Copy exactly the lines of the material below that run from the one containing "Recreate this scene" through the one containing "S.camera = camo". Copy no other lines.

--- MATERIAL SUPPLIED ---

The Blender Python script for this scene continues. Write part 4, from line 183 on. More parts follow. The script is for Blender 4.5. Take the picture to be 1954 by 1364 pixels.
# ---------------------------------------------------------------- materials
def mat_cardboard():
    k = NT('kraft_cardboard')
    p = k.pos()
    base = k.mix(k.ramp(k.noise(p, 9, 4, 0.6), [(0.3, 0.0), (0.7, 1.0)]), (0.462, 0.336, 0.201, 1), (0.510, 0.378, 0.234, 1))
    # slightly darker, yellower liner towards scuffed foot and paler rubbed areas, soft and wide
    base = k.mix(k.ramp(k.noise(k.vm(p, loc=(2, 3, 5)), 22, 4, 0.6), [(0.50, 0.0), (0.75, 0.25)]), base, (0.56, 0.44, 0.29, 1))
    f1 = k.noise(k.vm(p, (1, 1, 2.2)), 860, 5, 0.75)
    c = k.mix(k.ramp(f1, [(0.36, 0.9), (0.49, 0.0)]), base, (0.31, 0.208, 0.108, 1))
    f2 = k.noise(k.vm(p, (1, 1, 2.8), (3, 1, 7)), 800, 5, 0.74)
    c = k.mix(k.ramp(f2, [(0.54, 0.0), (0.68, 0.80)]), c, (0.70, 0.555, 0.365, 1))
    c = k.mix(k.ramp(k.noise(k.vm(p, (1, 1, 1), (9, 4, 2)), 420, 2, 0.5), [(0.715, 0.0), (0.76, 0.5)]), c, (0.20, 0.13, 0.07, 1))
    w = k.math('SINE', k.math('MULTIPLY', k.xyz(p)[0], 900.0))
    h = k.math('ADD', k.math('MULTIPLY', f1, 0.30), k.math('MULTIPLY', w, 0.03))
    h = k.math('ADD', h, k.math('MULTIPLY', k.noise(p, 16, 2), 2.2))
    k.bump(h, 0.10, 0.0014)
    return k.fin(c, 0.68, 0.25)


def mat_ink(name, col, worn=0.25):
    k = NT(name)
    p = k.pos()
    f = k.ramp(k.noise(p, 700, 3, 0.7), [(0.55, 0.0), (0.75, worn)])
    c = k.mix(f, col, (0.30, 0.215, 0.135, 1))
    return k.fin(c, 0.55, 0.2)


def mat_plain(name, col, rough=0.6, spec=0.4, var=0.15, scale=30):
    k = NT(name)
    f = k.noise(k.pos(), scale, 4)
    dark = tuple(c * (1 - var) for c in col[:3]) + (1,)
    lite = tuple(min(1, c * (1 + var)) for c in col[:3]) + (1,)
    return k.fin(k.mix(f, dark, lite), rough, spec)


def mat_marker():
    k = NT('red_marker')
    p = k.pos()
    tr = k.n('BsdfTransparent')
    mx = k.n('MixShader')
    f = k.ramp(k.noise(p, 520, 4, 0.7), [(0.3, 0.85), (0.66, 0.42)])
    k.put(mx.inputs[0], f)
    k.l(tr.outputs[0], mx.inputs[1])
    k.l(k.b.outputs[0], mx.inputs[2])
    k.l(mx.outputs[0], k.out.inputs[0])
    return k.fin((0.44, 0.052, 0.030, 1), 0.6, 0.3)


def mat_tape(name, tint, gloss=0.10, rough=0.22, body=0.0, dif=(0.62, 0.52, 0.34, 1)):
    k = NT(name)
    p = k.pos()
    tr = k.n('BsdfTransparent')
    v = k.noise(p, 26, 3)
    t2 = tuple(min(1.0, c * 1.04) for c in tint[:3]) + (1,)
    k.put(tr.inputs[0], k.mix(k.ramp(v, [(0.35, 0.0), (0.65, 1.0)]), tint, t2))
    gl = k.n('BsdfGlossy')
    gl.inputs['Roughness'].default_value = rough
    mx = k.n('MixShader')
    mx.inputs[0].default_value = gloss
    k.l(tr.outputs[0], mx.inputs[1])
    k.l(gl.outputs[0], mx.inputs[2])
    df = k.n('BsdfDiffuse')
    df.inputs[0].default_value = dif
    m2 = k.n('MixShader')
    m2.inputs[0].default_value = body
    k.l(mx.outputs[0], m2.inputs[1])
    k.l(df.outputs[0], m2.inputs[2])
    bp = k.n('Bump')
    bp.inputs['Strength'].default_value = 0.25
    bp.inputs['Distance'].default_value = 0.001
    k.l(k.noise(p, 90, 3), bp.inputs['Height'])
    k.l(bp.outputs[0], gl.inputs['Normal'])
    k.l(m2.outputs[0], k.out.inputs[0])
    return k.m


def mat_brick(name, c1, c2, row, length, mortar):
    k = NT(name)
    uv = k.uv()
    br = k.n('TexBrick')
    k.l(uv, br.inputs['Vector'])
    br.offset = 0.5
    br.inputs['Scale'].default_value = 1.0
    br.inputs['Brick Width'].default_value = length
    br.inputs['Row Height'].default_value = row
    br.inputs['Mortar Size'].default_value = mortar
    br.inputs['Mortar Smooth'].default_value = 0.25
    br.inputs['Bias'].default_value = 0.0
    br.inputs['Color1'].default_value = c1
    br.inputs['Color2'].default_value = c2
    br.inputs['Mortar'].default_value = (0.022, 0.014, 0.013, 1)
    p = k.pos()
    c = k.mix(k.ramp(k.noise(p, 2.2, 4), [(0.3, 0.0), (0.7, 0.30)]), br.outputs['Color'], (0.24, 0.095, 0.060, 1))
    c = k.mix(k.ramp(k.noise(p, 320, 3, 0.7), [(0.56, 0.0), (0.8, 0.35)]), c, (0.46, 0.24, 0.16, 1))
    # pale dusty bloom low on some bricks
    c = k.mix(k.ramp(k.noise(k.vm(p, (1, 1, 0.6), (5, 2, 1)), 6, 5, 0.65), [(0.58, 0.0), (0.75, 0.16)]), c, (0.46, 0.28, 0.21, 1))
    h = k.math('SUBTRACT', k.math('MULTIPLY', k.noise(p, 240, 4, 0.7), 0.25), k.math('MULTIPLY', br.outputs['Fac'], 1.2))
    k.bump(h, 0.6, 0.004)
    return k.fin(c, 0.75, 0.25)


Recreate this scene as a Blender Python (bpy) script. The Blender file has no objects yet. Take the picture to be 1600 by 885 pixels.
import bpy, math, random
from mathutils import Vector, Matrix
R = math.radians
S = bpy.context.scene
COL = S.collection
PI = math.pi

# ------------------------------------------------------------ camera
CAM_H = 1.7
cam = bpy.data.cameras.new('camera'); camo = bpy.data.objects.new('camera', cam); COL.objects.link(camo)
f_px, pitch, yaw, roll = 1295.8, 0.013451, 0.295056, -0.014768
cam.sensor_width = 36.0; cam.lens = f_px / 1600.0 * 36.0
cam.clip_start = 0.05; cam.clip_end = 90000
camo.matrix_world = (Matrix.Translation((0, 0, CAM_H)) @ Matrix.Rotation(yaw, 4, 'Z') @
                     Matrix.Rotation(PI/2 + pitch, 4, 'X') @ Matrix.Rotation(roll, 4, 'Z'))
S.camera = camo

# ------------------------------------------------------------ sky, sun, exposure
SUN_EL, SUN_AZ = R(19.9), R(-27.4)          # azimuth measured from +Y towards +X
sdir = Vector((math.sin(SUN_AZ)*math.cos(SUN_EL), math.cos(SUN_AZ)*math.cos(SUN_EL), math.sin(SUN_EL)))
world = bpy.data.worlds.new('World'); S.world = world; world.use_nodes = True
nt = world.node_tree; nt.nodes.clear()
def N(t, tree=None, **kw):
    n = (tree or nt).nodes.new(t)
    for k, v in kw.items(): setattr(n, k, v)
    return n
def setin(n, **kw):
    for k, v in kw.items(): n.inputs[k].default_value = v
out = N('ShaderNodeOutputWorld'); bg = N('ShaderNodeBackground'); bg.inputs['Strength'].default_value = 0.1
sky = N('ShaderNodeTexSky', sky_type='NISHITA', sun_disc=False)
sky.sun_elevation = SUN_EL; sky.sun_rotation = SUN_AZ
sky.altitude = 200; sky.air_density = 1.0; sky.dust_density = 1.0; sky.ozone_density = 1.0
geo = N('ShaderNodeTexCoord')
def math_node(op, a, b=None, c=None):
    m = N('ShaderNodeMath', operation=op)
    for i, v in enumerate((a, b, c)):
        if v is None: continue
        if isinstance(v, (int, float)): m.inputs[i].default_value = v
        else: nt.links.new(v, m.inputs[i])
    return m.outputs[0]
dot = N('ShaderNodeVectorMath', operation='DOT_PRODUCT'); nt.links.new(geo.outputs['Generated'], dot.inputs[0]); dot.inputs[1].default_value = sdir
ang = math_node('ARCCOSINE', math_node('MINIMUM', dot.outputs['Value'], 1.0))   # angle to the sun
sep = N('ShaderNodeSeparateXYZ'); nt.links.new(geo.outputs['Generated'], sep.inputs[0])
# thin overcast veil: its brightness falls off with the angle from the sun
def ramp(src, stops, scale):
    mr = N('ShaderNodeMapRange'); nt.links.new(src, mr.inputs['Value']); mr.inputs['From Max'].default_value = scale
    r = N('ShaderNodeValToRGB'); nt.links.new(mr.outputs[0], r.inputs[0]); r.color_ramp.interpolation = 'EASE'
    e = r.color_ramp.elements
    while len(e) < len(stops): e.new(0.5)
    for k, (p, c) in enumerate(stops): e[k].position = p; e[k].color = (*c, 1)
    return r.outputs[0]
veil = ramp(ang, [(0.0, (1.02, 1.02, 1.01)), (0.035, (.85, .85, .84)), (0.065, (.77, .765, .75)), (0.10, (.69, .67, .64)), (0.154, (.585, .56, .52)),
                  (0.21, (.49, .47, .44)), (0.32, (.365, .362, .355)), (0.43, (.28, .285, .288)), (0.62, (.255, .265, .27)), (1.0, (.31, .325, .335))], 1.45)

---

THE RESPONSE:
Recreate this scene as a Blender Python (bpy) script. The Blender file has no objects yet. Take the picture to be 1600 by 885 pixels.
import bpy, math, random
from mathutils import Vector, Matrix
R = math.radians
S = bpy.context.scene
COL = S.collection
PI = math.pi

# ------------------------------------------------------------ camera
CAM_H = 1.7
cam = bpy.data.cameras.new('camera'); camo = bpy.data.objects.new('camera', cam); COL.objects.link(camo)
f_px, pitch, yaw, roll = 1295.8, 0.013451, 0.295056, -0.014768
cam.sensor_width = 36.0; cam.lens = f_px / 1600.0 * 36.0
cam.clip_start = 0.05; cam.clip_end = 90000
camo.matrix_world = (Matrix.Translation((0, 0, CAM_H)) @ Matrix.Rotation(yaw, 4, 'Z') @
                     Matrix.Rotation(PI/2 + pitch, 4, 'X') @ Matrix.Rotation(roll, 4, 'Z'))
S.camera = camo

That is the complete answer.